In most of the Park streams trout are found—Western brook trout, Eastern brook trout, and California rainbow trout.

Among the more prominent birds common in a number of the Parks are eagles, grouse, ptarmigans, Clarke crows, camp-birds,—Rocky Mountain jays,—robins, bluebirds, blackbirds, song sparrows, white-crowned sparrows, cañon wrens, solitaires, and water-ouzels. In several of the National Parks a number of species of hummingbird are found.

Each spring many species of birds migrate up the mountain-slopes, where they nest in the alpine heights. The mountain migration, requiring a flight of only an hour or two, gives them climatic conditions similar to that of the Arctic Circle, to reach which would cost them a journey of several thousand miles.

Some species bring forth two broods each summer. The first is raised in the lowlands, where the young are fed while flower life in the lowlands is at its best. As soon as the young birds are able to care for themselves, the parent birds move up the mountain-side into the very heart of summer. Here they nest again. How romantic is every habit and custom in Bird World! The second nest of children is thus reared on the alpine slopes. This enables the old birds to bring up each brood in the midst of an abundant food-supply. The white-crowned sparrow and two or three species of hummingbird do this.

A closer study of birds and animals will probably reveal the fact that numbers of them mate for life. My experience has led me to believe that wolves and foxes, bluebirds, wrens, eagles, and other kinds of wild life do this.

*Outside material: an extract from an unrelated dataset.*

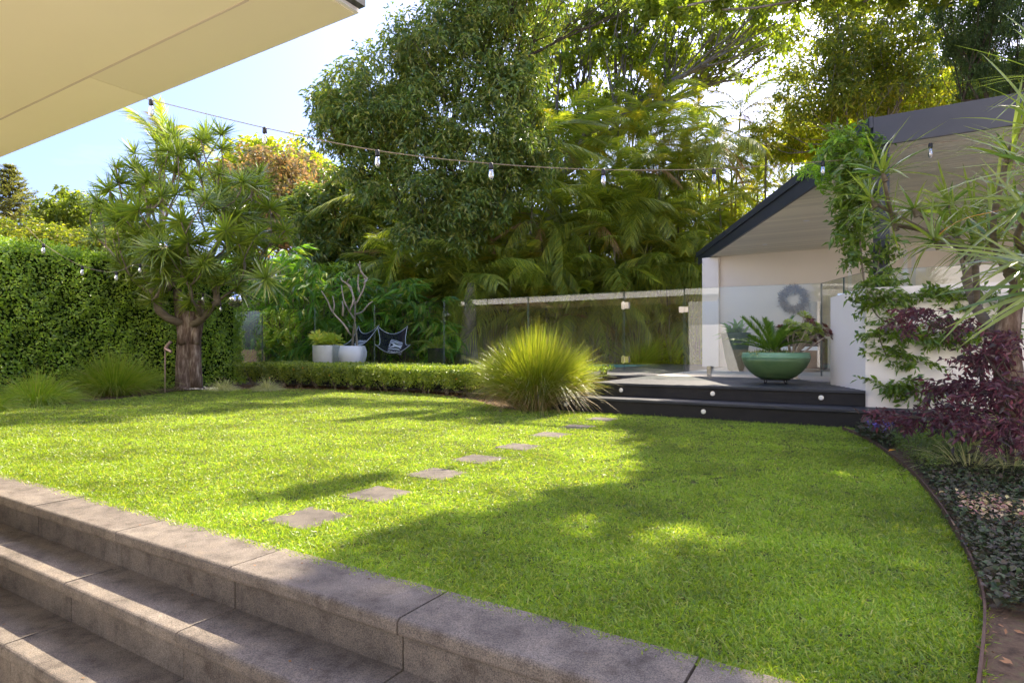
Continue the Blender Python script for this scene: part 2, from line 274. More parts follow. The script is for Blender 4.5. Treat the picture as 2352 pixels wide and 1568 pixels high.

Of all the birds in the West, or in the world, the one most hopefully eloquent is the solitaire. The song of the hermit thrush has a touch of sadness—it subdues and gives to one a touch of reflective loneliness; but the song of the solitaire stirs one to be up and doing; it gives the spirit of youth. Its song comes from ages of freedom under peaceful skies, from a mingling of the melody of winds and waters and of all rhythmic sounds that murmur and echo through Nature's wonderlands.

High up in the mountains of the National Parks lives the ptarmigan, the largest bird resident of the snowy heights. It spends the entire year in the alpine zone, rarely descending below timber-line. Even the summits of the peaks are visited by this sky-high dweller. Its dress changes with the seasons; in winter it is pure white, stockings and all; in midsummer it is grayish brown. These changing colors resemble those of the landscape and thus help protect the ptarmigan from its enemies, the weasel, fox, bear, eagle, and mountain lion. Although smaller than the grouse, it reminds one of that bird. It eats grasses and insects and the seeds and buds of alpine plants. Much of the winter-time is spent by these birds in the shelter of deep holes or runs beneath the compressed snow of the heights. Though far from the Arctic Circle, they are close relatives of the ptarmigan that dwells in the realm of the polar bear.

One of the best-dressed and best-mannered bird families that visit National Parks is that of the waxwing—cedar and Bohemian. These birds usually travel in flocks. At a small watering-place they drink in routine, moving forward in an orderly manner. When a number of them are resting upon a limb, if one catches an insect, he is quite likely to pass it to his neighbor, and the neighbor in turn to pass it to the next neighbor. Their dress is quiet, refined, and attractive to a marked degree. It is an interesting fact that these birds, so dainty of dress, so refined of manner, do not sing.

The cañon wren is a beautiful singer. So, too, is the water-ouzel, a bird of the alpine brooks in the mountains of the West that has been immortalized by John Muir. But few species of birds sing every day in the year. One of those that do is the water-ouzel.

Most birds and animals appear to desire human society. Birds will leave the seclusion of the forest to build by the roadside where people pass. Some kinds of little feathered folk have deserted old nesting-scenes and now nest by human homes. Robins, wrens, and bluebirds confidingly raise their families in the scenes where children romp and play.